WHAT IS BEING ASKED: Select every line holding the word "this" and copy it.

==== PROVIDED DATA

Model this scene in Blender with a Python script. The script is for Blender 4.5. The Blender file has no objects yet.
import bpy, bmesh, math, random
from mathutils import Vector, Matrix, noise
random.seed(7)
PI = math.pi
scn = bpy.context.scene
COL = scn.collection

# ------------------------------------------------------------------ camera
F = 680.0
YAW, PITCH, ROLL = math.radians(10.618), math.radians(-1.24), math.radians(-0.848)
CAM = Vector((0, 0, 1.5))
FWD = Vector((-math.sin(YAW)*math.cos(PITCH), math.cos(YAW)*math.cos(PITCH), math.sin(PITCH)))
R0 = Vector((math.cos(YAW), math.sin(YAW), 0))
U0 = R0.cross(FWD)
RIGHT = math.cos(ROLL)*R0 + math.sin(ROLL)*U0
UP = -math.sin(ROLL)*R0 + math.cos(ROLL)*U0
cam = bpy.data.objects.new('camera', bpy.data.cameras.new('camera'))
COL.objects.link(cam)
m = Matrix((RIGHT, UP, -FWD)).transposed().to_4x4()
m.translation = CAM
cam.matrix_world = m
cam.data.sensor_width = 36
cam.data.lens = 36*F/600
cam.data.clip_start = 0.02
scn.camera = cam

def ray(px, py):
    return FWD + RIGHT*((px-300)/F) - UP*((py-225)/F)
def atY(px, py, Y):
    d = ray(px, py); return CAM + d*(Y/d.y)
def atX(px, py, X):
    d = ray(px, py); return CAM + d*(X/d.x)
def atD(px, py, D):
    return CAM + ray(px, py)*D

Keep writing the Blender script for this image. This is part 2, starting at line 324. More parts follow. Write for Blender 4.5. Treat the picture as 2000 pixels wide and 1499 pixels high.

========

THE RESULT:
Model this scene in Blender with a Python script. The script is for Blender 4.5. The Blender file has no objects yet.
Keep writing the Blender script for this image. This is part 2, starting at line 324. More parts follow. Write for Blender 4.5. Treat the picture as 2000 pixels wide and 1499 pixels high.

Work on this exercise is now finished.